Aquel pueblo tenía por entonces unas personas altruistas y críticas que con su labor trataban de corregir una serie de anomalías que siempre existen en la sociedad. Era su manera de contribuir al bienestar de su pueblo y con ello a un mundo más hermoso. Ellos eran conscientes de que su labor, apesar de los sinsabores que su actividad les reportaba, era precisa y que aquel servicio era contribución cívica al bien común. Ellos sabían que eran despellejados en el sanedrín de la taberna por los pusilánimes, por los cobardes, por los envidiosos de su valentía, por aquellos por los que luchaban ante su apatía. Y hasta recibían insultos, cuando no agresiones, o eran víctimas de la cobardía de los miserables. Sí, luchaban por aquellos que chillan, pero no se mueven y siempre encuentran disculpas para justificarse. Si son los que insultan, pero ese es sólo su único argumento. Pero hoy los pueblos carecen de esa gente valiente. Se han ido muriendo y casi nadie quiere el relevo. Y nunca nadie tiene el valor de acordarse de ellos. Estoy hablando, por ejemplo, de un pueblo llamado Viveiro y de sus defensores recientes Gerino, Neira, Yacaré, El Pescador y tantos otros. Además hoy a los "valientes" les resulta más rentable y barato comer y beber en el pesebre de los señoritos.

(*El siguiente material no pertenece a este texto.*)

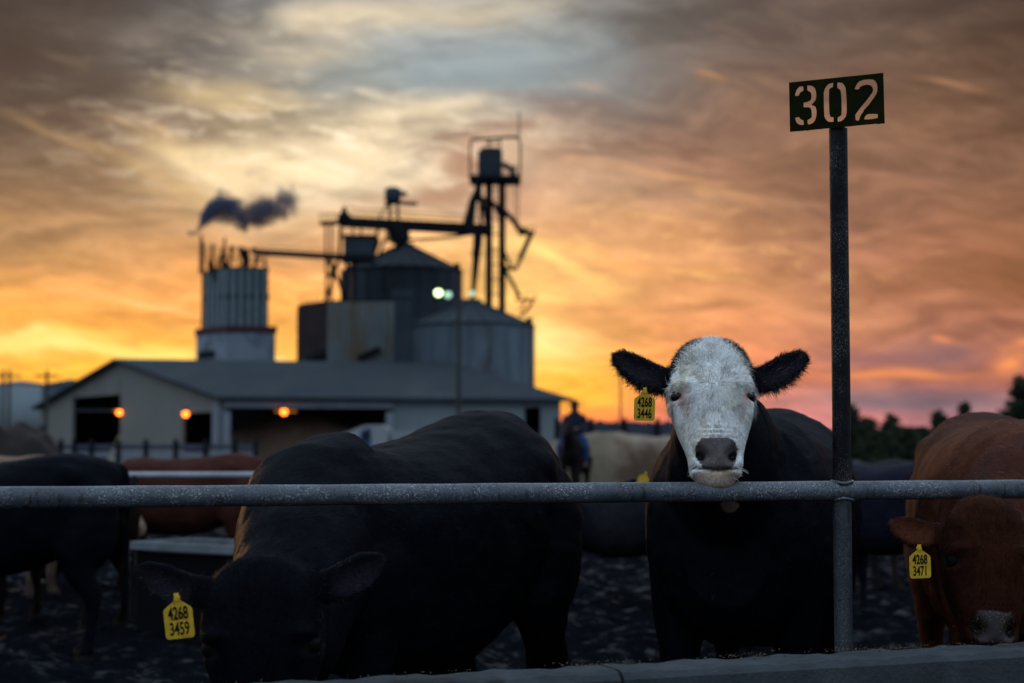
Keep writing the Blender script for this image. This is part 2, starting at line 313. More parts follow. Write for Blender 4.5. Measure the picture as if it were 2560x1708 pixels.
M = dict(
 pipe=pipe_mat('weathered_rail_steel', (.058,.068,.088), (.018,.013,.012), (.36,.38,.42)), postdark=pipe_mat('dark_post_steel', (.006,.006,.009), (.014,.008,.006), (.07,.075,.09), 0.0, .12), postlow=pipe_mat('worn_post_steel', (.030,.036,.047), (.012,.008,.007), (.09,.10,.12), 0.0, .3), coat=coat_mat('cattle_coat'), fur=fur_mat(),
 concrete=mat('stained_concrete', (.046,.052,.058), .9, .35, 7, c2=(.022,.021,.02), c2amt=.5, c2scale=2.2, spec=.15, bump=.6, bscale=70),
 feed=mat('ground_feed', (.09,.07,.04), .95, .5, 60, c2=(.17,.13,.07), c2scale=90, bump=1, bscale=120),
 plate=mat('painted_steel_plate', (.010,.011,.0022), .8, .5, 14, spec=.05, c2=(.018,.017,.003), c2amt=.2, c2scale=9),
 tagy=mat('yellow_ear_tag_plastic', (.60,.36,.025), .5, .22, 60, c2=(.30,.17,.02), c2amt=.1, c2scale=40),
 ink=mat('black_marking_ink', (.006,.006,.006), .7, .1, spec=.1),
 eye=mat('dark_eye', (.005,.004,.004), .2, .1, spec=.25), eyed=mat('shaded_black_eye', (.003,.003,.003), .5, .1, spec=.05), lid=mat('pink_eyelid_skin', (.30,.13,.12), .5, .3, 60),
 lash=mat('pale_eyelash', (.75,.72,.68), .6, .1),
 barnwall=mat('grey_cream_wall_panel', (.17,.17,.155), .75, .12, .6, c2=(.11,.105,.095), c2amt=.3, c2scale=.25, stretch=(1,1,.4)),
 barnblue=mat('pale_blue_wall_panel', (.17,.20,.215), .7, .12, .5, stretch=(1,1,.3)),
 barnroof=mat('dull_metal_roofing', (.020,.028,.036), .75, .2, .5, spec=.12, c2=(.030,.038,.045), c2amt=.4, c2scale=.15, stretch=(1,.3,.3)),
 beam=mat('painted_steel_beam', (.18,.20,.24), .6, .15, 1),
 dark=mat('dark_galvanised_steel', (.008,.010,.014), .7, .3, 1, spec=.1),
 bin=mat('corrugated_bin_steel', (.095,.125,.155), .55, .3, .5, c2=(.07,.065,.065), c2amt=.35, c2scale=.3, stretch=(1,1,.5)),
 bindark=mat('dark_corrugated_bin_steel', (.020,.030,.042), .6, .35, .5, c2=(.035,.04,.05), c2amt=.4, c2scale=.4),
 roofd=mat('bin_roof_steel', (.026,.034,.045), .7, .3, .5, spec=.15), roofk=mat('dark_bin_roof_steel', (.010,.014,.020), .7, .3, .5, spec=.1),
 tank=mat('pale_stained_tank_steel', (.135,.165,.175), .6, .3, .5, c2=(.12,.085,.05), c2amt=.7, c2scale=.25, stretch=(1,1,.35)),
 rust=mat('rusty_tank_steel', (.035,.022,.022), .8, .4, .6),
 ribw=mat('tower_rib_steel', (.15,.19,.21), .6, .25, 1.5), towerw=mat('ribbed_tower_steel', (.05,.066,.078), .55, .3, 1.2, stretch=(1,1,.15)),
 red=mat('dark_red_trim', (.05,.013,.018), .7, .3, 1), basew=mat('pale_block_wall', (.20,.24,.29), .8, .2, .8, c2=(.10,.12,.15), c2scale=.6),
 straw=mat('straw_heap', (.22,.17,.12), .95, .3, 1.2, c2=(.10,.06,.04), c2amt=.75, c2scale=.5, bump=1, bscale=6),
 manure=mat('brown_feed_heap', (.024,.017,.015), .95, .35, 1.5),
 mud=None, wood=mat('weathered_pole_wood', (.04,.038,.036), .85, .3, 2, stretch=(1,1,.1)),
 troughrim=mat('worn_trough_rim', (.15,.17,.19), .6, .4, 5), bindk=mat('black_trough_steel', (.006,.006,.007), .9, .3, 2, spec=.05), railw=mat('pale_galvanised_rail', (.30,.32,.36), .5, .3, 3), board=mat('slate_fence_board', (.055,.06,.085), .85, .35, .7),
 leaf=mat('dark_foliage', (.024,.034,.016), .8, .6, .35, c2=(.05,.075,.016), c2amt=.25, c2scale=.16), bark=mat('bark', (.03,.024,.018), .9, .3, 3),
 truck=mat('white_truck_paint', (.26,.28,.29), .35, .1, 1), blue=mat('blue_paint', (.02,.06,.16), .5, .2, 1), glass=mat('dark_glass', (.01,.012,.018), .08, .1),
 jean=mat('blue_denim', (.018,.04,.12), .9, .3, 12), jacket=mat('dark_jacket_cloth', (.015,.016,.03), .9, .3, 12), skin=mat('skin', (.22,.11,.08), .6, .1),
 felt=mat('dark_hat_felt', (.012,.011,.01), .9, .2, 9), bulbo=mat('orange_lit_bulb', (.8,.3,.05), emit=(1,.20,.02), estr=6), bulbg=mat('green_white_lit_bulb', (.8,.8,.7), emit=(.72,1,.42), estr=5),
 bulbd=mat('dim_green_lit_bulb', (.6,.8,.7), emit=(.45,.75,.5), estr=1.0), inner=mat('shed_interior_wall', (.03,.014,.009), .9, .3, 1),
)
# ================================================================== ground
def ground():
    m = bpy.data.materials.new('trampled_mud'); m.use_nodes = True; nt = m.node_tree; q = G(nt); b = nt.nodes['Principled BSDF']
    co = q.n('ShaderNodeTexCoord').outputs['Object']
    n1 = q.noise(co, 5.5, 6, .65); n2 = q.noise(co, .05, 4, .6); n3 = q.noise(co, 22, 4, .6)
    k = q.ss(n1, .3, .7, .45, 1.5, 'LINEAR'); nt.links.new(q.m('MULTIPLY', q.ss(n1, .54, .72), .17), b.inputs['Specular IOR Level']); near = q.mix(1.0, (.0055,.0062,.0085), q.xyz(k,k,k), 'MULTIPLY')
    s = q.n('ShaderNodeSeparateXYZ'); nt.links.new(co, s.inputs[0])
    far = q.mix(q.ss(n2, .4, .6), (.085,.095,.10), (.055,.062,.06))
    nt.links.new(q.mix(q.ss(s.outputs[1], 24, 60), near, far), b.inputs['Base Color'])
    nt.links.new(q.ss(n1, .35, .65, .95, .42, 'LINEAR'), b.inputs['Roughness'])
    bp = q.n('ShaderNodeBump'); bp.inputs['Strength'].default_value = .9; bp.inputs['Distance'].default_value = .03
    nt.links.new(n3, bp.inputs['Height']); nt.links.new(bp.outputs[0], b.inputs['Normal'])
    ys = [-3000, -800, -200, -60, -20, -8, -3, 0, 2]; y = 3.0
    while y < 3500: ys.append(y); y += max(.045, (y-5)*.012 if y > 5 else .045)*(1 if y < 20 else 1.6)
    xs = [0.0]; x = 0
    while x < 3500:
        x += max(.05, (x-4.5)*.05); xs.append(x)
    xs = np.array([-q_ for q_ in xs[:0:-1]] + xs); ys = np.array(ys)
    X, Y = np.meshgrid(xs, ys); P = np.c_[X.ravel(), Y.ravel()]
    fade = np.clip(1-(P[:,1]-18)/14, 0, 1)*np.clip(1-(np.abs(P[:,0])-7)/4, 0, 1)*np.clip((P[:,1]-4.9)/.5, 0, 1)
    z = (vnoise(P, 1.1, 4, 2)-.5)*.20 + (vnoise(P, 3.0, 1, 3)-.5)*.15 + (np.abs(vnoise(P, 7.0, 2, 3)-.5))*-.17
    z = z*fade; nx = len(xs); ny = len(ys)
    i = np.arange(nx*ny).reshape(ny, nx)
    f = np.stack([i[:-1,:-1], i[:-1,1:], i[1:,1:], i[1:,:-1]], -1).reshape(-1, 4)
    me = bpy.data.meshes.new('ground'); me.from_pydata(np.c_[P, z].tolist(), [], f.tolist()); me.polygons.foreach_set('use_smooth', [True]*len(f)); me.update()
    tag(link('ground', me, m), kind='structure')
ground()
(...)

Parece mentira que en un tiempo de tantas declaraciones de amor escondamos nuestros sentimientos en absurdas lamentaciones sin sentido ¡Cuánta suerte tienen los golfos! Ya nadie les hace frente y así le va al Paraíso de tantos amores. Siempre creí que aquella labor valía la pena y así me lo hacen saber algunas personas, pero soñadores, por lo visto, ya quedan pocos. Al Paraíso, amigos, no se le riega con lágrimas, sino con coraje. Para que sea hermoso de nuevo se plantan flores, se cuidan con esmero los jardines, se limpian los rincones, se le hace frente a los especuladores, se corrigen los errores, se aparcan las siglas, se limpian las pintadas, se planta cara a los abusos... Hay muchísima labor pendiente y, sobre todo, falta plantarle bemoles. Por avisar que no sea, querido lector y... dulce Paraíso.